E eis o maior problema.
Problema
mesmo, e dos grandes. Nada mais desencorajador do que a pessoa ver sumir num
instante aquilo a que se voltava com tanto afinco. Mas não apenas isto. Estava
apressado e a energia só foi restabelecida faltando uns dez minutos para as
cinco horas. Sentei diante do computador e recomecei. E nada recomeça e segue o
mesmo estilo daquilo que foi bruscamente interrompido.
Mas não havia
saída. Além da petição tinha outros escritos a desenvolver, coisas do meu
cotidiano de invencionices e proseados. Algo assim como você lê agora. Contudo,
uns vinte minutos após e tudo aconteceu novamente. Já passando das cinco, com
tempo nublado, tudo pareceu escurecido demais. Tudo estranho e certamente
motivado pelo costume da claridade em todos os instantes do dia e da noite.
Fazer o que,
pensei. Esquentei um café (sempre forte e sem açúcar), acendi um cigarro,
caminhei de lado a outro, peguei da caneta e papel, então poesiei.

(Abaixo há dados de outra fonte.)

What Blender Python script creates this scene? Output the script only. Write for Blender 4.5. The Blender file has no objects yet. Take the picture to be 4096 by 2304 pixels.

Versos escurecidos
como o instante, cheios de negrumes e solidão, com sentimentos de luzes
apagadas. Ora, estava imerso naquele instante de sombras forçadas e às portas
da escuridão, do breu da noite. Mas poesiei. Não proseei, mas poesiei numa
réstia de luz ainda encontrada.

Pelas ruas, e
antes mesmo das seis, o comércio já estava fechando as portas. Casas com
interiores escurecidos, pessoas nas calçadas, nas janelas, reunidas e
conversando sobre o súbito apagão. Fui até a padaria e antes mesmo de entrar o
dono já estava gritando para todo mundo que o estoque de velas já havia
acabado. Mas meu problema ali era mesmo um bolo de macaxeira, pois velas nunca
faltam num cantinho do meu oratório.
Aliás, não há
apagão nem problema energético qualquer que faça o meu oratório ficar na
escuridão. Noite fechada, negrume total, e ele é avistado iluminado pela chama
da vela ao lado. E vela votiva de sete dias que á para durar mais, e tendo
outra logo ao redor. Assim que a cera se vai, o pavio se esvai e a chama apaga,
imediatamente outra vela é colocada naquele lugar.
E foi
exatamente ao oratório para onde me dirigi assim que voltei com o delicioso
bolo de macaxeira. O escritório e a casa já estavam escuros demais, num negrume
de caminhar batendo em ponta de mesa. De lá trouxe umas três velas pequenas,
mas enquanto acendia a primeira me veio à mente a recordação de outros tempos
sertanejos, onde as noites de breu tinham de se contentar com as chamas das
velas, candeeiros e lamparinas ou lampiões.
Noites sertanejas
mais escurecidas do que todas as noites. Grilos zunindo nos ocos dos paus,
vaga-lumes acendendo distantes, o murmurejar da natureza no seu adormecimento.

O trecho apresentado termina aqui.